◆ DATASET EXTRACT
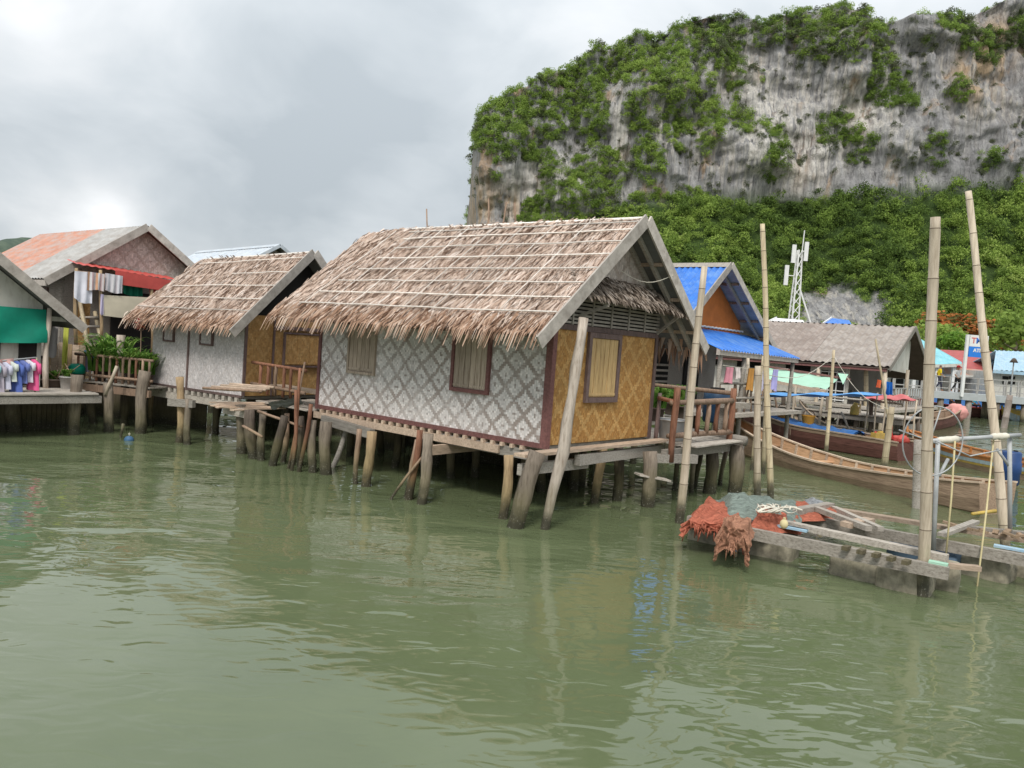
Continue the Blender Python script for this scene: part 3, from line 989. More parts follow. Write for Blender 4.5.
thatch((R_x - 0.35, 0.2, roof_z(R_x - 0.35) + 0.06), (R_x - 0.35, Y1 - 0.1, roof_z(R_x - 0.35) + 0.06), (R_x, 0.2, R_z + 0.05), (R_x, Y1 - 0.35, R_z + 0.05), 'ridge_thatch', H1, [M['thatch'], M['thatch']], 3, 55, 0.28, 0.017, 0.04, 0, 0.02)
down = Vector((EX - R_x, 0, EZ - R_z))
nr = Vector((-0.63, 0, 0.777))
for k in range(8):                      # long bamboo laths tying the courses down
    s = (0.045, 0.125, 0.24, 0.365, 0.49, 0.615, 0.74, 0.865)[k]
    ye = (5.1, 5.0, 4.95, 5.1, 5.25, 5.45, 5.6, 5.8)[k]
    tb = MB()
    pts, n_ = [], 9
    for j in range(n_ + 1):
        y = Y0 + 0.02 + (ye - Y0) * j / n_
        q = Vector((R_x, y, R_z)) + down * (s + random.uniform(-0.006, 0.006)) + nr * 0.09
        pts.append(q)
    tb.tube(pts, 0.0135, 5)
    tb.build('lath', M['lath'], H1)
for k in range(8):
    y = 0.55 + k * 0.72
    tb = MB()
    pts = [Vector((R_x, y + 0.08 * s, R_z)) + down * s + nr * 0.095 for s in (0.02, 0.25, 0.5, 0.75, 0.86)]
    tb.tube(pts, 0.008, 5)
    tb.build('lath', M['lath'], H1)
# barge boards
for (xe, ze) in ((EX - 0.12, EZ - 0.1), (EXR + 0.02, roof_z(EXR + 0.02))):
    bb = MB()
    bb.beam((xe, Y0 - 0.02, ze - 0.02), (R_x + (0.02 if xe > 0 else -0.02), Y0 - 0.02 - 0.004 * (xe > 0), R_z + 0.02), 0.035, 0.21)
    bb.build('barge_board', M['board'], H1)
# rafters and purlins of the open gable
rf = MB()
for y in (-0.28, -0.02):
    rf.beam((R_x + 0.05, y, R_z - 0.13), (EXR - 0.1, y, roof_z(EXR - 0.1) - 0.13), 0.06, 0.09)
rf.build('rafter', M['grey_wood'], H1)
for x in (2.35, 3.05, 3.75):
    rf = MB(); rf.beam((x, Y0 + 0.02, roof_z(x) - 0.085), (x, 3.0, roof_z(x) - 0.085), 0.05, 0.06); rf.build('purlin', M['plank_tan'], H1)
# small thatched hood over the gable window
thatch((0.14, -0.46, 3.50), (3.42, -0.46, 3.42), (0.5, -0.02, 3.86), (2.75, -0.02, 3.82), 'hood_thatch', H1, [M['thatch_old'], M['thatch_old']], 10, 60, 0.24, 0.018, 0.07, 0.12, 0.02, 0.03)
slab(H1, (0.16, -0.45, 3.48), (3.4, -0.45, 3.40), (0.5, -0.03, 3.83), (2.75, -0.03, 3.79), 0.03, 'hood_lining', M['under'])
for (x0, x1) in ((0.62, 0.5), (3.15, 2.85)):
    bb = MB(); bb.beam((x0, -0.02, 3.05 if x0 > 2 else 3.2), (x1 + 0.35, -0.42, 3.40), 0.05, 0.05); bb.build('hood_brace', M['grey_wood'], H1)
# wisps hanging from the porch eave
wb = MB()
for k in range(150):
    y = random.uniform(-0.45, 3.2); x = EXR - random.uniform(0.0, 0.3)
    z = roof_z(x) - 0.06; ln = random.uniform(0.15, 0.6)
    w2_ = random.uniform(0.02, 0.05)
    wb.add([(x, y - w2_, z), (x, y + w2_, z), (x + random.uniform(-.06, .06), y + random.uniform(-.08, .08), z - ln)], [(0, 1, 2)])
wb.build('eave_fringe', M['thatch_tip'], H1)
# sticks poking over the ridge, and a cord in the gable
for (y, x, ln, dx) in ((5.3, 2.25, 0.42, -0.35), (3.55, 2.3, 0.55, -0.3), (3.35, 2.3, 0.45, 0.12), (2.75, 2.2, 0.4, -0.3)):
    sb = MB(); sb.log((x, y, R_z - 0.55), (x + 0.1, y - dx * 0.7, R_z + ln + 0.22), 0.024, 0.016, 6, 4); sb.build('stick', M['stick'], H1, True)
cb_ = MB()
pa, pb = Vector((2.62, Y0 - 0.05, roof_z(2.62) - 0.02)), Vector((1.75, -0.03, 4.05))
cb_.tube([pa.lerp(pb, k / 8) + Vector((0, 0, -0.16 * math.sin(math.pi * k / 8))) for k in range(9)], 0.007, 5)
cb_.build('cord', M['rope_white'], H1)
# porch post on the water side of the eave
for (x, y) in ((4.05, -0.3), (4.05, 2.8)):
    q = MB(); q.log((x, y, FZ), (x, y, roof_z(x) - 0.1), 0.05, 0.05, 8, 5, 0.01); q.build('porch_post', M['grey_wood'], H1, True)
# timbers under the floor
bm_ = MB(); bm_.span((-0.075, 0.9, FZ - 0.225), (-0.03, A_, FZ - 0.1)); bm_.build('bearer', M['plank_tan'], H1)
bm_ = MB(); bm_.span((-0.02, 0.0, FZ - 0.25), (0.09, 2.4, FZ - 0.09)); bm_.build('bearer', M['grey_wood'], H1)
jb = MB()
for k in range(26): jb.span((-0.07, 0.4 + k * 0.21, FZ - 0.098), (0.06, 0.4 + k * 0.21 + 0.06, FZ - 0.036))
jb.build('joist_ends', M['plank_tan'], H1)
bm_ = MB(); bm_.beam((-0.75, -0.12, FZ - 0.28), (0.95, -0.16, FZ - 0.29), 0.09, 0.17); bm_.build('bearer', M['grey_wood'], H1)
bm_ = MB(); bm_.beam((0.5, -0.28, FZ - 0.2), (3.4, -0.2, FZ - 0.2), 0.1, 0.17); bm_.build('bearer', M['grey_wood'], H1)
bm_ = MB(); bm_.beam((-0.55, 2.1, FZ - 0.33), (2.6, 2.2, FZ - 0.33), 0.1, 0.16); bm_.build('bearer', M['plank_tan'], H1)
bm_ = MB(); bm_.beam((-0.2, 3.9, FZ - 0.3), (-0.12, 5.5, FZ - 0.22), 0.12, 0.17); bm_.build('bearer', M['grey_wood'], H1)
for y in (1.0, 2.8, 4.4, 5.7):
    bm_ = MB(); bm_.beam((0.1, y, FZ - 0.2), (3.3, y, FZ - 0.2), 0.1, 0.16); bm_.build('bearer', M['grey_wood'], H1)
bm_ = MB(); bm_.beam((-0.85, -0.18, FZ - 0.05), (3.5, -0.24, FZ - 0.02), 0.22, 0.045); bm_.build('ledge_plank', M['plank_tan'], H1)
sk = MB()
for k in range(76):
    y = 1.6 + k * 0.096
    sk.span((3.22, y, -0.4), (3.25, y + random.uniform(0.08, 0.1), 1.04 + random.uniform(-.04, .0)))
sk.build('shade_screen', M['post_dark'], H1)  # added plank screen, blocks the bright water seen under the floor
# stilts (surveyed at the water line)
ST = [((513, 527), (538, 452), 0.115, 0.125, 'post'), ((503, 518), (508, 464), 0.07, 0.08, 'post_gold'),
      ((420, 503), (428, 434), 0.085, 0.085, 'post'), ((411, 500), (420, 430), 0.075, 0.05, 'bark'), ((404, 498), (418, 440), 0.06, 0.05, 'stick'),
      ((368, 487), (372, 433), 0.075, 0.09, 'post_gold'), ((357, 484), (359, 440), 0.04, 0.05, 'stick'),
      ((324, 474), (326, 432), 0.105, 0.11, 'post'), ((311, 472), (313, 420), 0.08, 0.08, 'post'), ((331, 467), (343, 437), 0.05, 0.05, 'grey_wood'),
      ((597, 503), (601, 462), 0.075, 0.085, 'post_gold'), ((650, 507), (650, 455), 0.12, 0.12, 'post'), ((617, 500), (618, 458), 0.09, 0.09, 'post_dark'),
      ((573, 490), (573, 460), 0.08, 0.08, 'post_dark')]
for (a, b, r0, r1, mt) in ST:
    base = at_z(a[0], a[1], 0)
    top = at_y(b[0], b[1], base.y + 0.05)
    stilt(H1, base, top, r0, r1, M[mt])
stilt(H1, at_z(441 - 48, 500, 0), at_y(421, 460, at_z(393, 500, 0).y), 0.025, 0.02, M['stick'])
for y in (1.2, 2.9, 4.4, 5.8):
    for x in (0.9, 1.8, 2.9):
        x_, y_ = x + random.uniform(-.2, .2), y + random.uniform(-.2, .2)
        stilt(H1, (x_, y_, 0), (x_ + random.uniform(-.1, .1), y_, FZ - 0.1), 0.08, 0.08, M['post_dark'], False, n=7)
# the long crooked log propped from the water to the slats
b = at_z(545, 529, 0); g0 = local(H1, b)
lg = MB()
mid = local(H1, at_y(562, 452, b.y - 0.02)); up = local(H1, at_y(572, 395, b.y + 0.05)); tp = local(H1, at_y(584, 318, b.y + 0.16))
lg.tube([g0 + (g0 - mid).normalized() * 0.9, g0, g0.lerp(mid, 0.5) + Vector((-0.02, 0, 0)), mid + Vector((0.03, 0, 0)), mid.lerp(up, 0.5), up, up.lerp(tp, 0.35), up.lerp(tp, 0.7), tp],
        [0.07, 0.07, 0.076, 0.1, 0.086, 0.07, 0.09, 0.068, 0.072], 10, 0.15)
lg.build('prop_log', M['post_pale'], H1, True)

# ------------------------------------------------------------------ side deck of the big hut
D1 = thing('plank_deck', 'rough plank deck with a red brown log railing at the golden gable', 'deck', (0.59, 12.23, 0), YAW)
pk = MB()
for k in range(15):
    x = 3.3 + k * 0.135
    pk.box((x, 1.2 + random.uniform(-.06, .06), 1.05 + random.uniform(-.006, .006)), (0.125, 4.0, 0.035), random.uniform(-.01, .01))
pk.build('planks', M['grey_plank'], D1)
pk = MB()
for k in range(4): pk.box((4.1 + random.uniform(-.1, .1), -0.98 + k * 0.11, 1.07 - k * 0.004), (2.1 + random.uniform(-.2, .2), 0.105, 0.025), random.uniform(-.02, .02))
pk.build('planks', M['grey_plank'], D1)
bm_ = MB(); bm_.beam((2.5, -0.72, 0.93), (5.75, -0.75, 0.93), 0.1, 0.17); bm_.build('beam', M['grey_wood'], D1)
bm_ = MB(); bm_.beam((2.35, -0.62, 0.86), (3.1, -1.05, 0.86), 0.11, 0.15); bm_.build('beam', M['grey_wood'], D1)
bm_ = MB(); bm_.beam((5.3, -0.9, 0.9), (5.3, 3.2, 0.9), 0.12, 0.16); bm_.build('beam', M['grey_wood'], D1)
bm_ = MB(); bm_.log((5.35, -1.0, 1.06), (5.4, 0.5, 1.06), 0.1, 0.1); bm_.build('beam', M['grey_wood'], D1, True)
RY = -0.72
for (x, y, z0, z1, mt, r_) in ((2.62, -0.8, 0.8, 2.12, 'bark', 0.06), (5.15, RY, 0.9, 2.1, 'bark', 0.06), (3.28, -0.1, 1.05, 1.95, 'grey_trim', 0.04)):
    q = MB(); q.log((x, y, z0), (x + 0.03, y, z1), r_, r_ * 0.95, 9, 5, 0.015); q.build('rail_post', M[mt], D1, True)
rl = MB(); rl.log((2.6, RY - 0.01, 1.84), (5.2, RY, 1.85), 0.045, 0.06, 8, 6, 0.01); rl.build('rail', M['stick'], D1, True)
rl = MB(); rl.log((2.62, RY - 0.06, 1.86), (3.28, -0.1, 1.86), 0.04, 0.04, 7, 3); rl.build('rail', M['bark'], D1, True)
rl = MB(); rl.log((2.62, RY, 1.25), (5.2, RY, 1.22), 0.05, 0.055, 8, 6, 0.02); rl.build('rail', M['stick'], D1, True)
for k in range(5):
    x = 3.3 + k * 0.4
    bl = MB(); bl.log((x, RY, 1.24), (x + random.uniform(-.03, .03), RY, 1.84), 0.045, 0.045, 7, 3); bl.build('baluster', M['bark' if k % 2 else 'stick'], D1, True)
rl = MB(); rl.log((5.2, RY, 2.0), (5.2, 2.6, 2.0), 0.045, 0.04); rl.build('rail', M['stick'], D1, True)
rl = MB(); rl.log((3.3, 2.6, 2.05), (5.2, 2.6, 2.05), 0.04, 0.04); rl.build('rail', M['stick'], D1, True)
bm_ = MB(); bm_.box((5.55, -0.6, 1.74), (0.75, 0.2, 0.12), -0.3); bm_.build('shelf_plank', M['grey_plank'], D1)
bm_ = MB(); bm_.box((5.4, -0.45, 1.3), (0.16, 0.1, 0.85), -0.3); bm_.build('shelf_post', M['grey_wood'], D1)
for (a, r_, mt) in (((709, 493), 0.12, 'post_dark'), ((734, 493), 0.145, 'post'), ((722, 486), 0.05, 'post_dark'), ((690, 492), 0.05, 'post'), ((697, 488), 0.06, 'post_dark'), ((672, 490), 0.05, 'post_dark')):
    base = at_z(*a, 0)
    stilt(D1, base, base + Vector((random.uniform(-.06, .06), 0, 0.86)), r_, r_, M[mt])
bm_ = MB(); bm_.beam(at_y(637, 474, 13.6), at_y(668, 480, 13.75), 0.25, 0.03); bm_.build('step_board', M['grey_plank'], D1, world=True)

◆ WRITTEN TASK
Reply with nothing except the number of lines in the listing above that include the string "span".

◆ TASK RESPONSE
4